• [GOAL]:
Pictures stay out of this copy, which runs from the first line of the material through the line containing "obj('leaf', bm, mt, t)".

• [STORED DATA]:
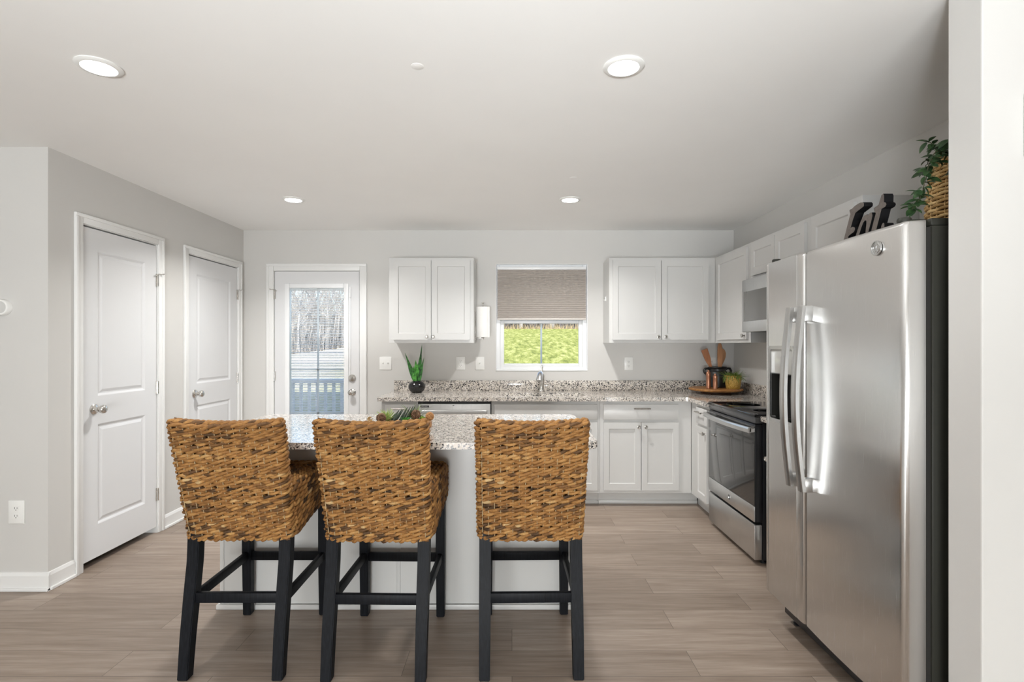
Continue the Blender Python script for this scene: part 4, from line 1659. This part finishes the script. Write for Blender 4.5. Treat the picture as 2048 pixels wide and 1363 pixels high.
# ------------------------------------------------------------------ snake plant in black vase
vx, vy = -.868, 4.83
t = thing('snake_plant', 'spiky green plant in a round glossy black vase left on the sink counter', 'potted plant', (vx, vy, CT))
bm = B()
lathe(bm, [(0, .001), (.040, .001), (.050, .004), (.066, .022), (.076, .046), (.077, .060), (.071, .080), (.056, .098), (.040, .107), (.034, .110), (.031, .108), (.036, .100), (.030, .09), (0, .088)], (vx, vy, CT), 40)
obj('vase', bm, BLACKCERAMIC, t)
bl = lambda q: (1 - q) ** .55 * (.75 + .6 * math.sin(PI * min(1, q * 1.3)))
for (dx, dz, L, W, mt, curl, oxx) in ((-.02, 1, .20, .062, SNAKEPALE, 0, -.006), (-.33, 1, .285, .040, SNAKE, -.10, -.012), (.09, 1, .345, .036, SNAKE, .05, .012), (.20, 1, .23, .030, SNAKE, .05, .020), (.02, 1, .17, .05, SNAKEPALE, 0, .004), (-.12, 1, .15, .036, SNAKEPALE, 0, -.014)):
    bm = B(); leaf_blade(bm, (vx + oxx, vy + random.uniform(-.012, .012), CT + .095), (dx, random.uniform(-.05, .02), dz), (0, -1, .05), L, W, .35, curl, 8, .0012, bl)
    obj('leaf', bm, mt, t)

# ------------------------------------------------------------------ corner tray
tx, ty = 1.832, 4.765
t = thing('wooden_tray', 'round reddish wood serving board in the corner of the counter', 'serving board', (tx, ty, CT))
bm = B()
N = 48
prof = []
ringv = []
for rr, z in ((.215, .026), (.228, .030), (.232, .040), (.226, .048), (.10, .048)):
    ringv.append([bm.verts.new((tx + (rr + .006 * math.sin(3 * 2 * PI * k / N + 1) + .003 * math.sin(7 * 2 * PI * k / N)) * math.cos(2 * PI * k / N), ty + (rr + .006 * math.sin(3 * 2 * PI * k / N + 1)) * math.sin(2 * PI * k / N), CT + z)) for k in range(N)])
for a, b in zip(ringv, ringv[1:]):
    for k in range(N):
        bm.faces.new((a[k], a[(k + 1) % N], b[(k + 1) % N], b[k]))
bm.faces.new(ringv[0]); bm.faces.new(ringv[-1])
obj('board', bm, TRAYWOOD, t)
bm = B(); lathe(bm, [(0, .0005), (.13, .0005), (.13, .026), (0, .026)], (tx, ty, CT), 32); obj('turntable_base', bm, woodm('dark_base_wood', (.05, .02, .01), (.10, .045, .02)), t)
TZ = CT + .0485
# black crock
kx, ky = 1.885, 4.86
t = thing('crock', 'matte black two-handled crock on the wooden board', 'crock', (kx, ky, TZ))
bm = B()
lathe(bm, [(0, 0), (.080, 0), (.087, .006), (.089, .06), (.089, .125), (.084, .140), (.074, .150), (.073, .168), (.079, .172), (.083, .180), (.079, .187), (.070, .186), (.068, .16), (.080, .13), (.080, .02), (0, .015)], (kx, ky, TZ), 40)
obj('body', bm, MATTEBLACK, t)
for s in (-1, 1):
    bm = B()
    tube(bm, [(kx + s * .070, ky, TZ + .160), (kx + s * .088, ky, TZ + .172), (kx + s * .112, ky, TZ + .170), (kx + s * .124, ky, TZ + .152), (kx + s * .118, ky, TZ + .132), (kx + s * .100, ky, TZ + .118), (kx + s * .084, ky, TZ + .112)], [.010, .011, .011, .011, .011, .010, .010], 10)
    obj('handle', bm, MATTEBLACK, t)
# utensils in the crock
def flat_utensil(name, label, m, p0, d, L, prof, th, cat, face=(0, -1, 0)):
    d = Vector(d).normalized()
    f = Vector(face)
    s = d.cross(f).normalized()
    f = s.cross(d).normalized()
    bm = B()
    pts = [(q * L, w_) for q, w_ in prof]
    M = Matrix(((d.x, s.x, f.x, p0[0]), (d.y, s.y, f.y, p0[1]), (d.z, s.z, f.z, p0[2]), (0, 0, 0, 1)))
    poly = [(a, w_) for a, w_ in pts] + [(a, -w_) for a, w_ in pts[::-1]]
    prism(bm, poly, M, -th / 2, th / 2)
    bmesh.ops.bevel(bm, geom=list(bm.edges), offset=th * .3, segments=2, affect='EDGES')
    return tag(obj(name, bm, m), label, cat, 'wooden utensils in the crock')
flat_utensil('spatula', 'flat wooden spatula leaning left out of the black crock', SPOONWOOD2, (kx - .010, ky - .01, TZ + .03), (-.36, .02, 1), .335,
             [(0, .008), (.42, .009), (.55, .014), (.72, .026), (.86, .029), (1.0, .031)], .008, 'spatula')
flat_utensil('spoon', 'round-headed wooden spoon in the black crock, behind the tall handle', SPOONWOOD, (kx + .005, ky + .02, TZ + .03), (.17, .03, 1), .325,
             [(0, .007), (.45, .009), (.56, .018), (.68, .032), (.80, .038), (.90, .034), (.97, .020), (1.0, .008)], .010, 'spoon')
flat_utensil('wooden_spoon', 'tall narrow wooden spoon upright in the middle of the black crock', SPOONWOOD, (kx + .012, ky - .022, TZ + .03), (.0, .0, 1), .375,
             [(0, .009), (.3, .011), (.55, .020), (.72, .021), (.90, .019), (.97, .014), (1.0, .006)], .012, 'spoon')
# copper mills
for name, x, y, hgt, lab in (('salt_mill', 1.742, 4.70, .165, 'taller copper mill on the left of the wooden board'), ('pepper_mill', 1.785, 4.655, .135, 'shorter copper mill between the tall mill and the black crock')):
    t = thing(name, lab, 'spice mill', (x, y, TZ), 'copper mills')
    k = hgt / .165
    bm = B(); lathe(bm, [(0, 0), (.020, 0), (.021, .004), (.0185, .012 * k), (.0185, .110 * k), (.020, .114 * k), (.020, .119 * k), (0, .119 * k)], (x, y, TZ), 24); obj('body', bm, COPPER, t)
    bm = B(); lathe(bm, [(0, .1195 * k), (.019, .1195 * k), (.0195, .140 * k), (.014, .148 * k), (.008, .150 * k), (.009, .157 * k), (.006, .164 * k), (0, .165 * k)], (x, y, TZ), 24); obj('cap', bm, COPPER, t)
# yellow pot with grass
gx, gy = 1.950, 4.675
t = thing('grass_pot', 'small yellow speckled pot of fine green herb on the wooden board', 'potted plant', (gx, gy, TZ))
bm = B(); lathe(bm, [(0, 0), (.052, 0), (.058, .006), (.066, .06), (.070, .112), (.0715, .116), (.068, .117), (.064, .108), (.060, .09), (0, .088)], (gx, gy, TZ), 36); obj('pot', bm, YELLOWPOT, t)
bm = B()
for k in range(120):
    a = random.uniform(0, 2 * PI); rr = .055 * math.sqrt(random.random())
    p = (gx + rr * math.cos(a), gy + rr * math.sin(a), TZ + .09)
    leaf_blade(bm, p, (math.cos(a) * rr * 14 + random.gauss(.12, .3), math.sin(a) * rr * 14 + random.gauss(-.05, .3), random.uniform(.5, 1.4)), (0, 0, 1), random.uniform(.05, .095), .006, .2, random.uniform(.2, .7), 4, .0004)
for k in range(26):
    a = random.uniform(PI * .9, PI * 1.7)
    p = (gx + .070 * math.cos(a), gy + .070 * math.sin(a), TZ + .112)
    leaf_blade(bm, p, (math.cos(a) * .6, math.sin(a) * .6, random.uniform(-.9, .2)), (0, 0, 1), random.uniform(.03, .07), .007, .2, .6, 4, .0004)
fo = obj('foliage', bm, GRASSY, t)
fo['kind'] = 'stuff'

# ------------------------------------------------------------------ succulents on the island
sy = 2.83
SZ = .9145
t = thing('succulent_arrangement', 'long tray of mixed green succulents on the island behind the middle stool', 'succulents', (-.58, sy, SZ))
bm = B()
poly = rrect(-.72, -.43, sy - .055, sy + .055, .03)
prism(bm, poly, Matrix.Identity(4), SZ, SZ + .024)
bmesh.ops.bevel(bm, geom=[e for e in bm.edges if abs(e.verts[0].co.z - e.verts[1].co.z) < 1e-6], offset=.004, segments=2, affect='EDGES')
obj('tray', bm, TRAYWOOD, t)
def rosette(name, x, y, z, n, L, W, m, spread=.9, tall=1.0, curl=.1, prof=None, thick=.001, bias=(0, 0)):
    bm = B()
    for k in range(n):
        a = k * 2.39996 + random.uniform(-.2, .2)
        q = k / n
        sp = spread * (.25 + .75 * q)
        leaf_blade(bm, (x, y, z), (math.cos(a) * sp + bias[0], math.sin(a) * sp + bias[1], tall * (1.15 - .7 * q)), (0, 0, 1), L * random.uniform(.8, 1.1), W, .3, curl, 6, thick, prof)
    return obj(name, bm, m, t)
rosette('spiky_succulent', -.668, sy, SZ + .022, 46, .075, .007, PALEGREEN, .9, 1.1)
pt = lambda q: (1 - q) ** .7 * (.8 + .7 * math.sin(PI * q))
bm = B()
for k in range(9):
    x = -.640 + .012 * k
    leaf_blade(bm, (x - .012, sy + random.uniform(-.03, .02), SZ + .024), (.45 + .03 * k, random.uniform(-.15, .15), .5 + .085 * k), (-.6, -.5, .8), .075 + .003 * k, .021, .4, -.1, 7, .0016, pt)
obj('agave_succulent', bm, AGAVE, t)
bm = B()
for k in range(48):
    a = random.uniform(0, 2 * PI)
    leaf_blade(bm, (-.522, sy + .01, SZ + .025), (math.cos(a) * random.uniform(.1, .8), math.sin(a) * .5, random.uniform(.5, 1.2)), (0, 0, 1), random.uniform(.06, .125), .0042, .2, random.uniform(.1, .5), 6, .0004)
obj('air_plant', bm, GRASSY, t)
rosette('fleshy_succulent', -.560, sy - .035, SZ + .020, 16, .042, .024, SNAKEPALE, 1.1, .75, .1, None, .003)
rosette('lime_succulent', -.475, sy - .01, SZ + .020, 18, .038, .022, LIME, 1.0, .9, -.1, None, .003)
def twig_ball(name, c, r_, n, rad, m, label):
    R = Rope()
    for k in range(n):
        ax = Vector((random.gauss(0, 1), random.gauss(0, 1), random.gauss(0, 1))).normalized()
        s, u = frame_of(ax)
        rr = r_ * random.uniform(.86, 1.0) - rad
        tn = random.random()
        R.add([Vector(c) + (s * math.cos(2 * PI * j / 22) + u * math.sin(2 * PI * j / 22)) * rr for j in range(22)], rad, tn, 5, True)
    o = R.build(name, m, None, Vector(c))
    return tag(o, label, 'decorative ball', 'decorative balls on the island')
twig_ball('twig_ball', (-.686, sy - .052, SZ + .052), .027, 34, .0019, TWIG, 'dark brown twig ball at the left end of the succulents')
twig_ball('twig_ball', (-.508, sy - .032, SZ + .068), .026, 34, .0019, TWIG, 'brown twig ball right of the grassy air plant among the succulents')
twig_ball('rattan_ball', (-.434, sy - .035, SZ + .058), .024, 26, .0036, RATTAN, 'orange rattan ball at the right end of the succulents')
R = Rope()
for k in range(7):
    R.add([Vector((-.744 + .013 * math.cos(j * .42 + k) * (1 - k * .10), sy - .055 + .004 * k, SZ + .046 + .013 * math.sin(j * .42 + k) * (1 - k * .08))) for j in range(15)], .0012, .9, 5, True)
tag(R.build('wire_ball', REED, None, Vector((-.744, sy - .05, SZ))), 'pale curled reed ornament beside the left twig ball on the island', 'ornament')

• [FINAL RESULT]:
Continue the Blender Python script for this scene: part 4, from line 1659. This part finishes the script. Write for Blender 4.5. Treat the picture as 2048 pixels wide and 1363 pixels high.
# ------------------------------------------------------------------ snake plant in black vase
vx, vy = -.868, 4.83
t = thing('snake_plant', 'spiky green plant in a round glossy black vase left on the sink counter', 'potted plant', (vx, vy, CT))
bm = B()
lathe(bm, [(0, .001), (.040, .001), (.050, .004), (.066, .022), (.076, .046), (.077, .060), (.071, .080), (.056, .098), (.040, .107), (.034, .110), (.031, .108), (.036, .100), (.030, .09), (0, .088)], (vx, vy, CT), 40)
obj('vase', bm, BLACKCERAMIC, t)
bl = lambda q: (1 - q) ** .55 * (.75 + .6 * math.sin(PI * min(1, q * 1.3)))
for (dx, dz, L, W, mt, curl, oxx) in ((-.02, 1, .20, .062, SNAKEPALE, 0, -.006), (-.33, 1, .285, .040, SNAKE, -.10, -.012), (.09, 1, .345, .036, SNAKE, .05, .012), (.20, 1, .23, .030, SNAKE, .05, .020), (.02, 1, .17, .05, SNAKEPALE, 0, .004), (-.12, 1, .15, .036, SNAKEPALE, 0, -.014)):
    bm = B(); leaf_blade(bm, (vx + oxx, vy + random.uniform(-.012, .012), CT + .095), (dx, random.uniform(-.05, .02), dz), (0, -1, .05), L, W, .35, curl, 8, .0012, bl)
    obj('leaf', bm, mt, t)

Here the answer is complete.